Positioning and telling a uniquely persuasive story are a big part of competitive value delivery. In so-called “perfect competition”, all players, producer and consumers, have the same information. Of course, the opposite is true in real life. One of the important differences in information lies in how value is positioned to the consumer, how the value story is told. Entrepreneurs compete to tell the best stories and communicate in the most persuasive ways.

In this way of thinking about competition, so-called “business strategy” is not particularly useful. Five-year plans and specific organizational goals (like doubling sales) are not useful and there’s a high likelihood of failure. They represent the wrong focus. The right focus is “how can we increase value for the consumer” or “how can we be unique?” How can we satisfy consumers in ways that no-one else does? Dynamism means that all players are changing all the time, including consumers, and so entrepreneurs must be learning and adjusting all the time, and always trying to create new value.
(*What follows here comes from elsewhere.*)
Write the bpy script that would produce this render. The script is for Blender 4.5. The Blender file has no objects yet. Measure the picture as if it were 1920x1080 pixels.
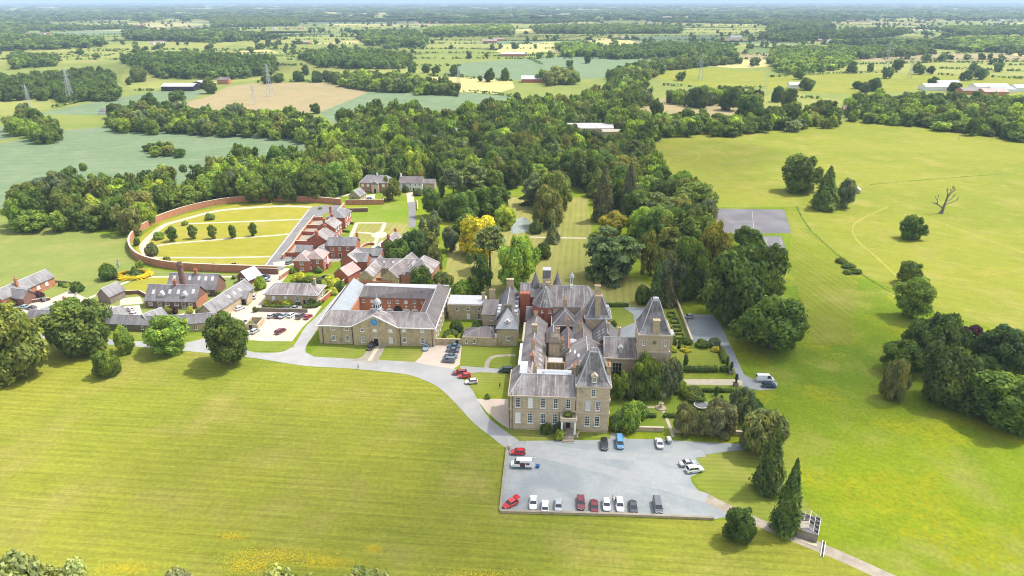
import bpy, math, random
import numpy as np
from mathutils import Vector, Matrix, Quaternion
R_ = math.radians
S = bpy.context.scene
C = S.collection

# ---------------------------------------------------------------- camera, sky, sun
CAM_H = 109.0
F = 1280.0                      # focal length in photo pixels (1920 wide) = 24 mm
PITCH = math.atan(539 / F)
cd = bpy.data.cameras.new('camera'); cam = bpy.data.objects.new('camera', cd); C.objects.link(cam)
cd.sensor_width = 36; cd.lens = 36 * F / 1920; cd.clip_start = 1; cd.clip_end = 90000
cam.location = (0, 0, CAM_H); cam.rotation_euler = (math.pi / 2 - PITCH, 0, 0)
S.camera = cam

SUN_EL, SUN_AZ = 61.0, 69.0     # azimuth clockwise from +Y (view direction)
W = bpy.data.worlds.new('World'); S.world = W; W.use_nodes = True
wt = W.node_tree; bg = wt.nodes['Background']
sky = wt.nodes.new('ShaderNodeTexSky'); sky.sky_type = 'NISHITA'; sky.sun_disc = False
sky.sun_elevation = R_(SUN_EL); sky.sun_rotation = R_(SUN_AZ); sky.altitude = 100
sky.air_density = 1.0; sky.dust_density = 2.5; sky.ozone_density = 1.0
hs = wt.nodes.new('ShaderNodeHueSaturation'); hs.inputs['Saturation'].default_value = 0.40   # milky, part-clouded sky
wt.links.new(sky.outputs[0], hs.inputs['Color']); wt.links.new(hs.outputs[0], bg.inputs[0]); bg.inputs[1].default_value = 0.15
sl = bpy.data.lights.new('sun', 'SUN'); sun = bpy.data.objects.new('sun', sl); C.objects.link(sun)
sl.energy = 2.5; sl.angle = R_(1.6); sl.color = (1.0, 0.95, 0.86)
sd = Vector((math.sin(R_(SUN_AZ)) * math.cos(R_(SUN_EL)), math.cos(R_(SUN_AZ)) * math.cos(R_(SUN_EL)), math.sin(R_(SUN_EL))))
sun.rotation_euler = (-sd).to_track_quat('-Z', 'Y').to_euler(); sun.location = (0, 0, 300)
S.view_settings.view_transform = 'Standard'; S.view_settings.look = 'None'
S.view_settings.gamma = 1; S.view_settings.exposure = 1.10
S.cycles.max_bounces = 6; S.cycles.diffuse_bounces = 3; S.cycles.transparent_max_bounces = 40
S.cycles.volume_bounces = 0
S.cycles.use_denoising = True; S.cycles.pixel_filter_type = 'BLACKMAN_HARRIS'; S.cycles.filter_width = 1.05

# ---------------------------------------------------------------- survey: photo pixel at a height -> place in the world
cP, sP = math.cos(PITCH), math.sin(PITCH)
def G(px, py, z=0.0):
    yc = -(py - 540) / F
    dy = cP + yc * sP; dz = -sP + yc * cP
    t = (z - CAM_H) / dz
    return ((px - 960) / F * t, dy * t)
def hgt(y, row):                # height of a point at ground distance y seen at a row
    yc = -(row - 540) / F
    return CAM_H + (-sP + yc * cP) / (cP + yc * sP) * y
A = R_(-3.6)                    # the estate's buildings share this bearing
O = G(960, 805)
cA, sA = math.cos(A), math.sin(A)
def XY(u, v): return (O[0] + u * cA - v * sA, O[1] + u * sA + v * cA)
def UV(x, y):
    x -= O[0]; y -= O[1]
    return (x * cA + y * sA, -x * sA + y * cA)
def E(px, py, z=0.0): return UV(*G(px, py, z))

# ---------------------------------------------------------------- object helpers
def tag(o, label=None, cat=None, group=None, kind=None):
    if label: o['label'] = label
    if cat: o['category'] = cat
    if group: o['group'] = group
    if kind: o['kind'] = kind
    return o
def empty(name, loc, rz=0.0, label=None, cat=None, group=None):
    o = bpy.data.objects.new(name, None); C.objects.link(o)
    o.location = loc; o.rotation_euler = (0, 0, rz); o.empty_display_size = 1
    return tag(o, label, cat, group)
def link(name, me, parent=None, loc=(0, 0, 0), rz=0.0, sc=None, col=None):
    o = bpy.data.objects.new(name, me); C.objects.link(o)
    o.location = loc; o.rotation_euler = (0, 0, rz)
    if sc: o.scale = sc
    if parent: o.parent = parent
    if col: o.color = (col[0], col[1], col[2], 1)
    return o
def copy_tree(o, parent=None):
    c = o.copy(); C.objects.link(c)
    if parent: c.parent = parent
    for ch in list(o.children): copy_tree(ch, c)
    return c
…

Can strategy tools be useful? Strategy tools can be useful to help structure thinking and help you to be sure not to have overlooked some element you should have considered. The VRIO method helps you to think about assembling a unique set of resources to support a unique value delivery to customers. Modern entrepreneurship education offers a number of frameworks to help entrepreneurs in starting a business, like the Disciplined Entrepreneurship Canvas and the Lean Startup Canvas. They are both pretty good at starting with consumers and the value the entrepreneur can create for those consumers. We’ve re-created a few versions of the Lean Startup Canvas for you to download here:

  • a version with explanatory notes, to help you better understand what each section represents and how it should be used (download);
  • an annotated canvas that can be printed on regular letter-sized (8.5×11) printer paper (download);
  • and a blank one that can also be printed, for you to complete yourself (download).
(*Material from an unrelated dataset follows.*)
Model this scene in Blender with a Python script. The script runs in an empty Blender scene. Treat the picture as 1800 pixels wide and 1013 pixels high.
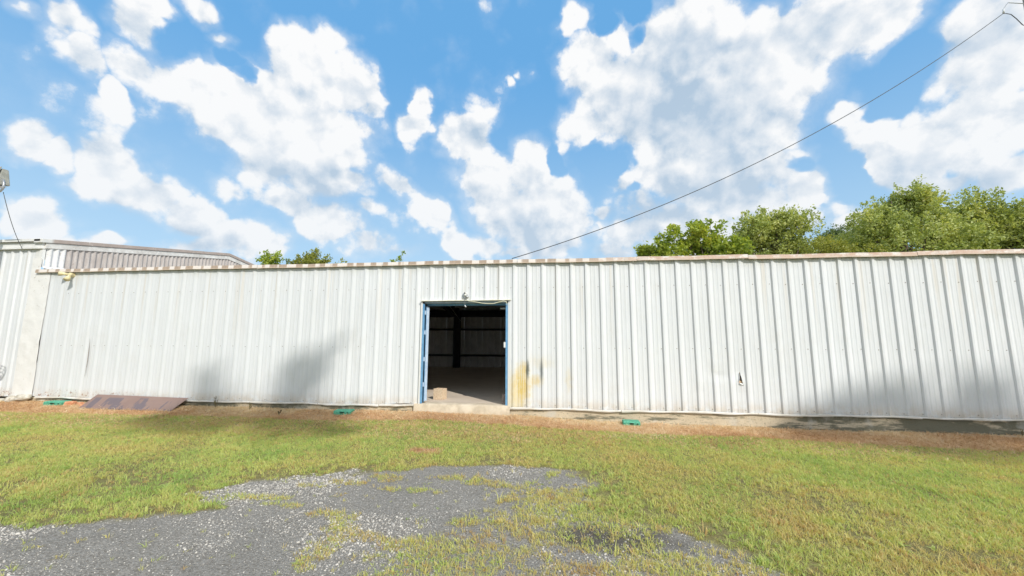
import bpy, bmesh, math, random
import numpy as np
from mathutils import Vector, Matrix, Euler

random.seed(7)
RNG = np.random.default_rng(11)
scene = bpy.context.scene
COL = scene.collection
R = math.radians

# ------------------------------------------------------------------ camera
CAM = (0.975, -8.272, 1.62)
cam_data = bpy.data.cameras.new("camera")
cam_data.sensor_fit = 'HORIZONTAL'
cam_data.sensor_width = 36.0
cam_data.lens = 13.80
cam_data.clip_start = 0.05
cam_data.clip_end = 3000
cam = bpy.data.objects.new("camera", cam_data)
COL.objects.link(cam)
cam.location = CAM
cam.matrix_world = (Matrix.Translation(CAM) @ Matrix.Rotation(0.1173, 4, 'Z')
                    @ Matrix.Rotation(math.pi / 2 + 0.1304, 4, 'X') @ Matrix.Rotation(0.0028, 4, 'Z'))
scene.camera = cam

# ------------------------------------------------------------------ sun, sky, exposure
SUN_EL = R(35.0)
SUN_AZ = (0.649, -0.761)                      # horizontal direction towards the sun
to_sun = Vector((SUN_AZ[0] * math.cos(SUN_EL), SUN_AZ[1] * math.cos(SUN_EL), math.sin(SUN_EL)))
sun_data = bpy.data.lights.new("sun", 'SUN')
sun_data.energy = 2.9
sun_data.angle = R(0.6)
sun_data.color = (1.0, 0.955, 0.885)
sun = bpy.data.objects.new("sun", sun_data)
COL.objects.link(sun)
sun.location = (20, -30, 30)
sun.rotation_euler = to_sun.to_track_quat('Z', 'Y').to_euler()

vs = scene.view_settings
vs.view_transform = 'Standard'
vs.look = 'None'
vs.gamma = 1.0
vs.use_curve_mapping = False
vs.exposure = 0.30
scene.render.engine = 'CYCLES'
scene.cycles.max_bounces = 8
scene.cycles.use_adaptive_sampling = True
scene.cycles.adaptive_threshold = 0.015
scene.cycles.transparent_max_bounces = 8

world = bpy.data.worlds.new("World")
scene.world = world
world.use_nodes = True
world.cycles.sampling_method = 'MANUAL'
world.cycles.sample_map_resolution = 128


class NG:
    """small helper for writing node trees"""
    def __init__(self, nt):
        self.nt = nt
        self.n = nt.nodes
        self.l = nt.links

    def new(self, t, **kw):
        nd = self.n.new(t)
        for k, v in kw.items():
            setattr(nd, k, v)
        return nd

    def put(self, sock, val):
        if isinstance(val, bpy.types.NodeSocket):
            self.l.new(val, sock)
        elif val is not None:
            sock.default_value = val

    def math(self, op, a, b=None, c=None, clamp=False):
        nd = self.new('ShaderNodeMath', operation=op, use_clamp=clamp)
        self.put(nd.inputs[0], a)
        self.put(nd.inputs[1], b)
        self.put(nd.inputs[2], c)
        return nd.outputs[0]

    def vmath(self, op, a, b=None, scale=None):
        nd = self.new('ShaderNodeVectorMath', operation=op)
        self.put(nd.inputs[0], a)
        self.put(nd.inputs[1], b)
        if scale is not None:
            self.put(nd.inputs[3], scale)
        return nd.outputs['Value'] if op in ('LENGTH', 'DOT_PRODUCT', 'DISTANCE') else nd.outputs[0]

    def noise(self, vec, scale, detail=4, rough=0.55, dist=0.0, color=False):
        nd = self.new('ShaderNodeTexNoise')
        self.put(nd.inputs['Vector'], vec)
        nd.inputs['Scale'].default_value = scale
        nd.inputs['Detail'].default_value = detail
        nd.inputs['Roughness'].default_value = rough
        nd.inputs['Distortion'].default_value = dist
        return nd.outputs['Color' if color else 'Fac']

    def ramp(self, v, lo, hi, a=0.0, b=1.0, smooth=True):
        nd = self.new('ShaderNodeMapRange', interpolation_type='SMOOTHSTEP' if smooth else 'LINEAR')
        self.put(nd.inputs[0], v)
        self.put(nd.inputs[1], lo)
        self.put(nd.inputs[2], hi)
        self.put(nd.inputs[3], a)
        self.put(nd.inputs[4], b)
        return nd.outputs[0]

    def mix(self, f, a, b, blend='MIX'):
        nd = self.new('ShaderNodeMix', data_type='RGBA', blend_type=blend)
        self.put(nd.inputs[0], f)
        for s, v in ((nd.inputs[6], a), (nd.inputs[7], b)):
            if isinstance(v, tuple) and len(v) == 3:
                v = (*v, 1.0)
            self.put(s, v)
        return nd.outputs[2]

    def mapping(self, vec, loc=(0, 0, 0), rot=(0, 0, 0), scale=(1, 1, 1), kind='POINT'):
        nd = self.new('ShaderNodeMapping', vector_type=kind)
        self.put(nd.inputs[0], vec)
        nd.inputs['Location'].default_value = loc
        nd.inputs['Rotation'].default_value = rot
        nd.inputs['Scale'].default_value = scale
        return nd.outputs[0]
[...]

Bottom line: Austrian Economics’ value-dominant approach provides better guidance for entrepreneurs than the formulas for strategic thinking that come from business school. Start with the customer. Understand their needs, create value for them, and keep refreshing that value. In fact, this is a collaborative view of the market. Entrepreneurs share the desire to find a unique niche and establish a unique service, and they’re happy to compare notes and methods in order to help each other, which is one of our aims at Economics For Entrepreneurs.